Understand why you feel unsafe
When we feel anything that is unfamiliar or that evokes discomfort our evolutionary brains automatically devolve to: I’m being threatened. There is fascinating research that shows that when people have lower levels of self-esteem and they are in a job in which they are recognized and promoted, that promotion can feel incoherent to the person with low self-esteem. They have low self-esteem and they might be used to and expecting to be treated badly. So what is fascinating is the results showing that when people are promoted when they have lower levels of self-esteem they are more likely to leave their jobs.
What this might mean is that if you are used to hearing a story time and time again from a parent or from a partner about how you are not good enough, you are more likely to be drawn to that relationship because it feels familiar. The messaging that you are getting time and time again is connected with what you expect to get.
Assess your fear from a thoughtful place
How do we protect ourselves against this? Daniel Kahneman describes System 1 thinking and System 2 thinking. System 1 thinking is the intuitive response, the emotional visceral “us” and “them” that can sometimes arise out of fear. System 2 is the deliberate thoughtful examination of: What is this person saying? Is it inline with how I really want to be?
When we are able to step back from our fear – not to pretend that it doesn’t exist but to see our fear for what it is: fear. Not a direction but data and an emotion.

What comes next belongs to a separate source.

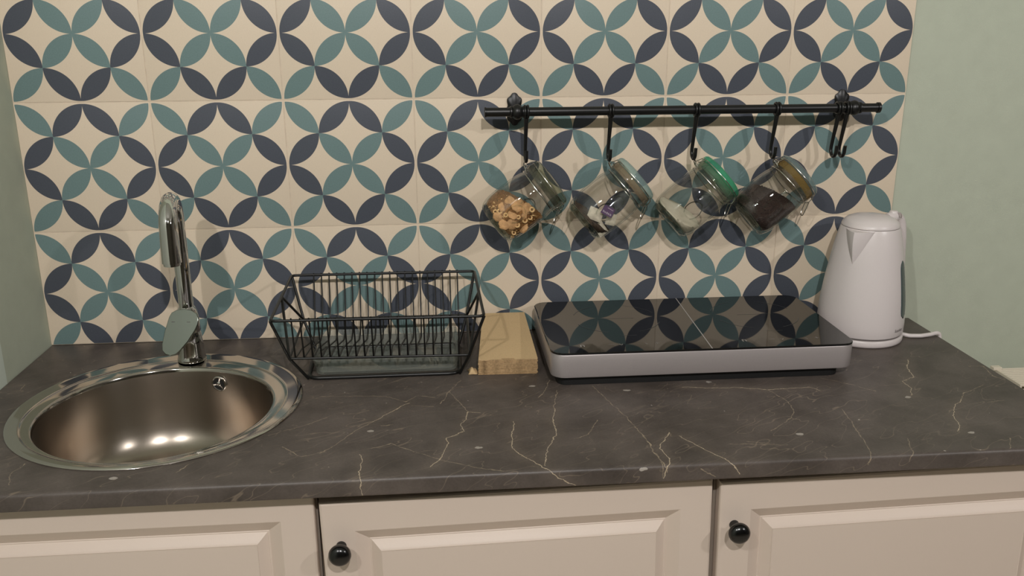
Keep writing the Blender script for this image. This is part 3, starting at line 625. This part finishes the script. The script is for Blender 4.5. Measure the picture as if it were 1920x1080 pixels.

When we are able to step back from the fear and able to assess the fear and assess the messaging from the place of our values in a more deliberate, thoughtful way, we are able to come to a place where we are ultimately protected from the message of the fear and are able to move us ourselves forward in a way that is aligned with how we truly want to be and with a world that we truly want to live in.
Move forward in the direction you choose
From an emotionally agile perspective, it is really important to be able to recognize your fear or your disquiet or your anxiety for what it is but to also recognize that no one in this world ever did anything meaningful without experiencing some level of discomfort. Without experiencing some level of distress or without experiencing some level of stress. So it is possible for us as humans to be able to become passionate and connected with our fear but to still make choices that are aligned with the direction that we want to move in our lives.
One of the things that I describe in Emotional Agility is this idea: Courage is not the absence of fear, courage is fear walking. And really what I mean by this is to recognize your fear for what it is and to be compassionate with it, but to not let that fear dictate to you that you not do something that ultimately is important to you. You can feel fear. You do not need to conquer it; you do not need to crush it; you do not need to get rid of it. You can feel fear and you can choose to do what is important to you. You can feel the fear that you might not get a particular job and still choose to apply for it. You can feel the fear that you might sound like an idiot in a meeting and still choose to contribute. You can feel the fear that you may be rejected by a friend who has hurt your feelings and still choose to reach out to that person if reaching out is something that is connected with your values and how you want to live.